◆ Problem ◆
Reproduce each line of the material precisely.

◆ Entries from a dataset ◆

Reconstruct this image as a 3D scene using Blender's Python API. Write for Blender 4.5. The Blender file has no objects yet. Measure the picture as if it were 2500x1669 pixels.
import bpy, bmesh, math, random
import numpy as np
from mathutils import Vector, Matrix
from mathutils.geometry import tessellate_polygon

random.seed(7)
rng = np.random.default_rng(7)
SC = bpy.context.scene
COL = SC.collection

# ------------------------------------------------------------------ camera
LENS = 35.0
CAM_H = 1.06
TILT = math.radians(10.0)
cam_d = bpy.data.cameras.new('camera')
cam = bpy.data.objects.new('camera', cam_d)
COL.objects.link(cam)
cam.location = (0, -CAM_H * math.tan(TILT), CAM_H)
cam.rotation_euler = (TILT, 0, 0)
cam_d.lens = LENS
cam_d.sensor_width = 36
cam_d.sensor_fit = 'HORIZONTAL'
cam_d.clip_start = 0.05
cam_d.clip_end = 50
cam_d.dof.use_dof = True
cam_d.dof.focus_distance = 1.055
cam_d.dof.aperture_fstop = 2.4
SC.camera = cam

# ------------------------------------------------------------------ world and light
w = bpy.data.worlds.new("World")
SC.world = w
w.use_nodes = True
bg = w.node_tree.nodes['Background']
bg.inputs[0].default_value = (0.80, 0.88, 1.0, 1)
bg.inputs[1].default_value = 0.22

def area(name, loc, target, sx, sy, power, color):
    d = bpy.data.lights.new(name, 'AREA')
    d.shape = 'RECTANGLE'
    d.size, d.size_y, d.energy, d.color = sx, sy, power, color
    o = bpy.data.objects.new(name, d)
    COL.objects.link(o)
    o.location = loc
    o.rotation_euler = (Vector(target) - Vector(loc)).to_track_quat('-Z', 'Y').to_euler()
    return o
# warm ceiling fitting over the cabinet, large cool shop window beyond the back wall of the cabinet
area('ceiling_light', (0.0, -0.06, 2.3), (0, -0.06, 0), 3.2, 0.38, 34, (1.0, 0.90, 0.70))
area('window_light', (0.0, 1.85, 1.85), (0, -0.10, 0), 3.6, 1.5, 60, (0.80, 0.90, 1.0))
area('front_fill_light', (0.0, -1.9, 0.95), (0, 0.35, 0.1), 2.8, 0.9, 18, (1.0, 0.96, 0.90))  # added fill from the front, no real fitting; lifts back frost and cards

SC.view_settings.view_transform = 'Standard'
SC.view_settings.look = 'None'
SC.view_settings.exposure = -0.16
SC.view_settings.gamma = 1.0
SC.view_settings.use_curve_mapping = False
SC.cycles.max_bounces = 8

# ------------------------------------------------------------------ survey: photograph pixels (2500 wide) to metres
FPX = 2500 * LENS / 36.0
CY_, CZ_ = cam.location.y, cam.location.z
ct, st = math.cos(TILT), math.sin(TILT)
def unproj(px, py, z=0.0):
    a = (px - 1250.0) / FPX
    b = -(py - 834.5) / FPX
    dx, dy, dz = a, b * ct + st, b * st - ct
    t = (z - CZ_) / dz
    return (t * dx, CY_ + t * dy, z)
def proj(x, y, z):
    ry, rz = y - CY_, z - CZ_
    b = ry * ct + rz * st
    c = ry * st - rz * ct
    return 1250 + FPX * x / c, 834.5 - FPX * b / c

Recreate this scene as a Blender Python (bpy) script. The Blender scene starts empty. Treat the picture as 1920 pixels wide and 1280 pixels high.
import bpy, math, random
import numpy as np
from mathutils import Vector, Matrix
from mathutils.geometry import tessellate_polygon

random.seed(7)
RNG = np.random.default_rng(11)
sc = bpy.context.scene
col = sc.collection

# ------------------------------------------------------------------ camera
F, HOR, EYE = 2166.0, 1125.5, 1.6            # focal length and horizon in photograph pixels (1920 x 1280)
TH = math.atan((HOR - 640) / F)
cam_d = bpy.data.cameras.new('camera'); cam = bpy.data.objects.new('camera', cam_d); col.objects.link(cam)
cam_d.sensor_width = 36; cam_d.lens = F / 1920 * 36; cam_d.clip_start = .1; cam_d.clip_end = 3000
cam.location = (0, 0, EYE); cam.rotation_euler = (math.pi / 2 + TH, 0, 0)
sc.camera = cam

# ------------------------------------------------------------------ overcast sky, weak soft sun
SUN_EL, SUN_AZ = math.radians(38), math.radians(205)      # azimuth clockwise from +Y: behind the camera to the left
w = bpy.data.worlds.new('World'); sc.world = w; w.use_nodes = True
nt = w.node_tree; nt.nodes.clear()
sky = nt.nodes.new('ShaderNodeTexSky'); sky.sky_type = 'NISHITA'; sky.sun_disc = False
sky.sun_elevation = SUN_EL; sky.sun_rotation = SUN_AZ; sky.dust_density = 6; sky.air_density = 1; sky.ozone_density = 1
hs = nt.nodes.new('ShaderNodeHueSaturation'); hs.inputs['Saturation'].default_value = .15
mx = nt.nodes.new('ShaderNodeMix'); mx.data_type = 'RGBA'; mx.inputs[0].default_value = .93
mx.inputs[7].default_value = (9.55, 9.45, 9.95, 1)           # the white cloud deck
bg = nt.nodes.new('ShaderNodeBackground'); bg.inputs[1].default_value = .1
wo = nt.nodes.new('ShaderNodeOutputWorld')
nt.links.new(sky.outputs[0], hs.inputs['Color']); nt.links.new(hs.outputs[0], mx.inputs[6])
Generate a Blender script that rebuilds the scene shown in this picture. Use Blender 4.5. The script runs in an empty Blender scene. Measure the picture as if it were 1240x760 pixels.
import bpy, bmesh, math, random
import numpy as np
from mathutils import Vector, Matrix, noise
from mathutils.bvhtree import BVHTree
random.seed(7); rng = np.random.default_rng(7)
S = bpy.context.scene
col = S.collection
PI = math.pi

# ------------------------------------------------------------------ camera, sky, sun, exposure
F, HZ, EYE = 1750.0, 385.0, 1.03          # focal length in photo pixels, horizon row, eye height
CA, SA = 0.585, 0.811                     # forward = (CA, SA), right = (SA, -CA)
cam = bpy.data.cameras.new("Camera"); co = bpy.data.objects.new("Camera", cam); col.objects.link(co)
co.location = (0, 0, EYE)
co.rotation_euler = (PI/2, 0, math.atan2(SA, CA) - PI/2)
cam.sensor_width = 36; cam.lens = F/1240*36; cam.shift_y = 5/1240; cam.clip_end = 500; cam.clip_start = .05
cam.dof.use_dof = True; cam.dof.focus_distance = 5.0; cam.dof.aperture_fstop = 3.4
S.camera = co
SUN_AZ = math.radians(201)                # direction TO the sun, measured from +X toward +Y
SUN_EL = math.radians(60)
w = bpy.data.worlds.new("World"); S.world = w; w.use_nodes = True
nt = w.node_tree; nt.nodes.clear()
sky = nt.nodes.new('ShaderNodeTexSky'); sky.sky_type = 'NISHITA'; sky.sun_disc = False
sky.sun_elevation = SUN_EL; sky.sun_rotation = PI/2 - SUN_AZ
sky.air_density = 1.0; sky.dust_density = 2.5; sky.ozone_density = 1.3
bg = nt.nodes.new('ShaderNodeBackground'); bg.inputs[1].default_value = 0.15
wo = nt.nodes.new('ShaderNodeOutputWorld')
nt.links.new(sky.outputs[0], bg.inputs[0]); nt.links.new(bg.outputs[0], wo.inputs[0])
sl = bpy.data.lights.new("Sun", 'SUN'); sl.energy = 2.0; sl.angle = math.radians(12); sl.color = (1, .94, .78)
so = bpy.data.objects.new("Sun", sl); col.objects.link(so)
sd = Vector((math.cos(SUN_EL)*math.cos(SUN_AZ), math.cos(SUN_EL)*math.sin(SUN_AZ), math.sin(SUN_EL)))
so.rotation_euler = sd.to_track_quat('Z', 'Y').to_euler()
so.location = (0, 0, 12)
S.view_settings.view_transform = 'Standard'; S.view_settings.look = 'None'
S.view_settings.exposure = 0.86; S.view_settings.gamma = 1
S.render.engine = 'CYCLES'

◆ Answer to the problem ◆
Reconstruct this image as a 3D scene using Blender's Python API. Write for Blender 4.5. The Blender file has no objects yet. Measure the picture as if it were 2500x1669 pixels.
import bpy, bmesh, math, random
import numpy as np
from mathutils import Vector, Matrix
from mathutils.geometry import tessellate_polygon

random.seed(7)
rng = np.random.default_rng(7)
SC = bpy.context.scene
COL = SC.collection

# ------------------------------------------------------------------ camera
LENS = 35.0
CAM_H = 1.06
TILT = math.radians(10.0)
cam_d = bpy.data.cameras.new('camera')
cam = bpy.data.objects.new('camera', cam_d)
COL.objects.link(cam)
cam.location = (0, -CAM_H * math.tan(TILT), CAM_H)
cam.rotation_euler = (TILT, 0, 0)
cam_d.lens = LENS
cam_d.sensor_width = 36
cam_d.sensor_fit = 'HORIZONTAL'
cam_d.clip_start = 0.05
cam_d.clip_end = 50
cam_d.dof.use_dof = True
cam_d.dof.focus_distance = 1.055
cam_d.dof.aperture_fstop = 2.4
SC.camera = cam

# ------------------------------------------------------------------ world and light
w = bpy.data.worlds.new("World")
SC.world = w
w.use_nodes = True
bg = w.node_tree.nodes['Background']
bg.inputs[0].default_value = (0.80, 0.88, 1.0, 1)
bg.inputs[1].default_value = 0.22

def area(name, loc, target, sx, sy, power, color):
    d = bpy.data.lights.new(name, 'AREA')
    d.shape = 'RECTANGLE'
    d.size, d.size_y, d.energy, d.color = sx, sy, power, color
    o = bpy.data.objects.new(name, d)
    COL.objects.link(o)
    o.location = loc
    o.rotation_euler = (Vector(target) - Vector(loc)).to_track_quat('-Z', 'Y').to_euler()
    return o
# warm ceiling fitting over the cabinet, large cool shop window beyond the back wall of the cabinet
area('ceiling_light', (0.0, -0.06, 2.3), (0, -0.06, 0), 3.2, 0.38, 34, (1.0, 0.90, 0.70))
area('window_light', (0.0, 1.85, 1.85), (0, -0.10, 0), 3.6, 1.5, 60, (0.80, 0.90, 1.0))
area('front_fill_light', (0.0, -1.9, 0.95), (0, 0.35, 0.1), 2.8, 0.9, 18, (1.0, 0.96, 0.90))  # added fill from the front, no real fitting; lifts back frost and cards

SC.view_settings.view_transform = 'Standard'
SC.view_settings.look = 'None'
SC.view_settings.exposure = -0.16
SC.view_settings.gamma = 1.0
SC.view_settings.use_curve_mapping = False
SC.cycles.max_bounces = 8

# ------------------------------------------------------------------ survey: photograph pixels (2500 wide) to metres
FPX = 2500 * LENS / 36.0
CY_, CZ_ = cam.location.y, cam.location.z
ct, st = math.cos(TILT), math.sin(TILT)
def unproj(px, py, z=0.0):
    a = (px - 1250.0) / FPX
    b = -(py - 834.5) / FPX
    dx, dy, dz = a, b * ct + st, b * st - ct
    t = (z - CZ_) / dz
    return (t * dx, CY_ + t * dy, z)
def proj(x, y, z):
    ry, rz = y - CY_, z - CZ_
    b = ry * ct + rz * st
    c = ry * st - rz * ct
    return 1250 + FPX * x / c, 834.5 - FPX * b / c

Recreate this scene as a Blender Python (bpy) script. The Blender scene starts empty. Treat the picture as 1920 pixels wide and 1280 pixels high.
import bpy, math, random
import numpy as np
from mathutils import Vector, Matrix
from mathutils.geometry import tessellate_polygon

random.seed(7)
RNG = np.random.default_rng(11)
sc = bpy.context.scene
col = sc.collection

# ------------------------------------------------------------------ camera
F, HOR, EYE = 2166.0, 1125.5, 1.6            # focal length and horizon in photograph pixels (1920 x 1280)
TH = math.atan((HOR - 640) / F)
cam_d = bpy.data.cameras.new('camera'); cam = bpy.data.objects.new('camera', cam_d); col.objects.link(cam)
cam_d.sensor_width = 36; cam_d.lens = F / 1920 * 36; cam_d.clip_start = .1; cam_d.clip_end = 3000
cam.location = (0, 0, EYE); cam.rotation_euler = (math.pi / 2 + TH, 0, 0)
sc.camera = cam

# ------------------------------------------------------------------ overcast sky, weak soft sun
SUN_EL, SUN_AZ = math.radians(38), math.radians(205)      # azimuth clockwise from +Y: behind the camera to the left
w = bpy.data.worlds.new('World'); sc.world = w; w.use_nodes = True
nt = w.node_tree; nt.nodes.clear()
sky = nt.nodes.new('ShaderNodeTexSky'); sky.sky_type = 'NISHITA'; sky.sun_disc = False
sky.sun_elevation = SUN_EL; sky.sun_rotation = SUN_AZ; sky.dust_density = 6; sky.air_density = 1; sky.ozone_density = 1
hs = nt.nodes.new('ShaderNodeHueSaturation'); hs.inputs['Saturation'].default_value = .15
mx = nt.nodes.new('ShaderNodeMix'); mx.data_type = 'RGBA'; mx.inputs[0].default_value = .93
mx.inputs[7].default_value = (9.55, 9.45, 9.95, 1)           # the white cloud deck
bg = nt.nodes.new('ShaderNodeBackground'); bg.inputs[1].default_value = .1
wo = nt.nodes.new('ShaderNodeOutputWorld')
nt.links.new(sky.outputs[0], hs.inputs['Color']); nt.links.new(hs.outputs[0], mx.inputs[6])
Generate a Blender script that rebuilds the scene shown in this picture. Use Blender 4.5. The script runs in an empty Blender scene. Measure the picture as if it were 1240x760 pixels.
import bpy, bmesh, math, random
import numpy as np
from mathutils import Vector, Matrix, noise
from mathutils.bvhtree import BVHTree
random.seed(7); rng = np.random.default_rng(7)
S = bpy.context.scene
col = S.collection
PI = math.pi

# ------------------------------------------------------------------ camera, sky, sun, exposure
F, HZ, EYE = 1750.0, 385.0, 1.03          # focal length in photo pixels, horizon row, eye height
CA, SA = 0.585, 0.811                     # forward = (CA, SA), right = (SA, -CA)
cam = bpy.data.cameras.new("Camera"); co = bpy.data.objects.new("Camera", cam); col.objects.link(co)
co.location = (0, 0, EYE)
co.rotation_euler = (PI/2, 0, math.atan2(SA, CA) - PI/2)
cam.sensor_width = 36; cam.lens = F/1240*36; cam.shift_y = 5/1240; cam.clip_end = 500; cam.clip_start = .05
cam.dof.use_dof = True; cam.dof.focus_distance = 5.0; cam.dof.aperture_fstop = 3.4
S.camera = co
SUN_AZ = math.radians(201)                # direction TO the sun, measured from +X toward +Y
SUN_EL = math.radians(60)
w = bpy.data.worlds.new("World"); S.world = w; w.use_nodes = True
nt = w.node_tree; nt.nodes.clear()
sky = nt.nodes.new('ShaderNodeTexSky'); sky.sky_type = 'NISHITA'; sky.sun_disc = False
sky.sun_elevation = SUN_EL; sky.sun_rotation = PI/2 - SUN_AZ
sky.air_density = 1.0; sky.dust_density = 2.5; sky.ozone_density = 1.3
bg = nt.nodes.new('ShaderNodeBackground'); bg.inputs[1].default_value = 0.15
wo = nt.nodes.new('ShaderNodeOutputWorld')
nt.links.new(sky.outputs[0], bg.inputs[0]); nt.links.new(bg.outputs[0], wo.inputs[0])
sl = bpy.data.lights.new("Sun", 'SUN'); sl.energy = 2.0; sl.angle = math.radians(12); sl.color = (1, .94, .78)
so = bpy.data.objects.new("Sun", sl); col.objects.link(so)
sd = Vector((math.cos(SUN_EL)*math.cos(SUN_AZ), math.cos(SUN_EL)*math.sin(SUN_AZ), math.sin(SUN_EL)))
so.rotation_euler = sd.to_track_quat('Z', 'Y').to_euler()
so.location = (0, 0, 12)
S.view_settings.view_transform = 'Standard'; S.view_settings.look = 'None'
S.view_settings.exposure = 0.86; S.view_settings.gamma = 1
S.render.engine = 'CYCLES'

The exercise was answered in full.